From PayPal to mobile payments to other segments of the electronic payment industry, convenience is battling with remittance fees. On the one hand, consumers like the idea of being able to send payments digitally rather than paying in cash, using a credit card, or sending a check. However, global payments have consistently been waylaid by banks and third parties that tack fees on top of the payment amount. In most cases, these fees are not billed as flat rates but as percentages.
How high are those percentages? According to the World Bank, the average global payment fee is 7.5% for consumers and over 10% for commercial entities. Those percentages are substantial for smaller payments. Get into bigger transactions and these remittance fees can become prohibitively expensive. The presence of third parties in the global payment market is preventing the financial industry—and consumers worldwide—from embracing the convenience of digital transactions.

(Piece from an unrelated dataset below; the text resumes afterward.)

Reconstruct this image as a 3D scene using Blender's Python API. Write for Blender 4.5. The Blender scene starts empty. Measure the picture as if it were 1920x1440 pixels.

Rewriting the global payment narrative with Blockchain
Among its other potential benefits, blockchain cuts the middleman out of digital transactions. Blockchain’s digital ledger technology eliminates a lot of the labor and processing involved with global payment transfers. Third parties charge fees to verify the validity and security of the transaction, make conversions from one currency to the next, and complete other vital processes. There is a reason that remittance charges are often classified as “service fees”: third parties need to provide specific services to make the payments go through, and they are compensated for those services based on the size of the payment.
Blockchain can simplify this process in several ways, eliminating the need for third parties to provide their services while making service fees on global payments a thing of the past. Blockchain can verify the identity of the person sending the money and then deliver a “smart contract” to the recipient’s banking institution. The technology notifies bank regulators of the transaction and uses “liquidity providers” to calculate and automate the currency conversion.
Regulators embrence technologies like Blockchain
Regulators are among the financial industry figures most eager to embrace technologies like Blockchain. In March 2016, the United Kingdom’s Financial Conduct Authority (FCA) published a press release announcing a new agreement between British and Australian financial regulators “to support innovative businesses.” The agreement stated that the FCA and the Australian Securities and Investments Commission (ASIC) would “refer to one another those innovative businesses seeking to enter the other’s market.” In essence, the agreement made it easier for innovations in finance to take root across oceans and boundaries—something that could be of huge benefit to the complications attached to global payments.
Greg Medcraft, the Chairman of ASIC, mentioned blockchain by name when discussing fintech business models “seeking assistance about how to navigate the regulator requirements.” He said that, by encouraging innovation, regulators could break down barriers to entry for new financial technologies, thereby making it easier for those technologies to scale up to the global level.
FCA and ASIC aren’t the only financial regulatory authorities that have entered into this kind of pro-innovation agreement. Comparable agreements exist between the United Kingdom and Singapore, and between Singapore and Switzerland
Blockchain: the Future of digital transactions?
Blockchain’s digital ledger technology takes care of everything from the moment the sender submits a digital payment to the moment the money lands in the recipient’s account on the other. In fact, blockchain technology can make digital payments move faster so that a payment recipient can access his or her funds just seconds after they are sent. No longer will it take payments hours or days to process. And since blockchain has already been touted for its ability to make payments more secure—with protections against fraud, scams, double billing, and more—it seems like it will only be a matter of time before the technology becomes standard in all global payments and digital transactions.
The gpi from Swift
Of course, it’s also worth noting that blockchain technology is not the only innovation with the potential to streamline global payments. Swift, a “global provider of secure financial messaging services,” recently launched a “global payments innovation” service, or gpi. Opened in May, the gpi service connects 12 transaction banks with presences in 60 different countries. Without digital ledger technology, this network of banks allows for live international payments as well as “end-to-end payment tracking.”
The technology doesn’t completely do away with service fees, but it makes them easier to predict and less extreme in pricing. Payments also aren’t instantaneous, as they would be with digital ledger technology, but Swift says they will only take a day to process through gpi as opposed to the old three-to-five-day standard. Critics of the service say it could be improved by incorporating blockchain, but Swift—which claims that 100 additional transaction banks are already signed up to join gpi—looks intent on blazing a different trail.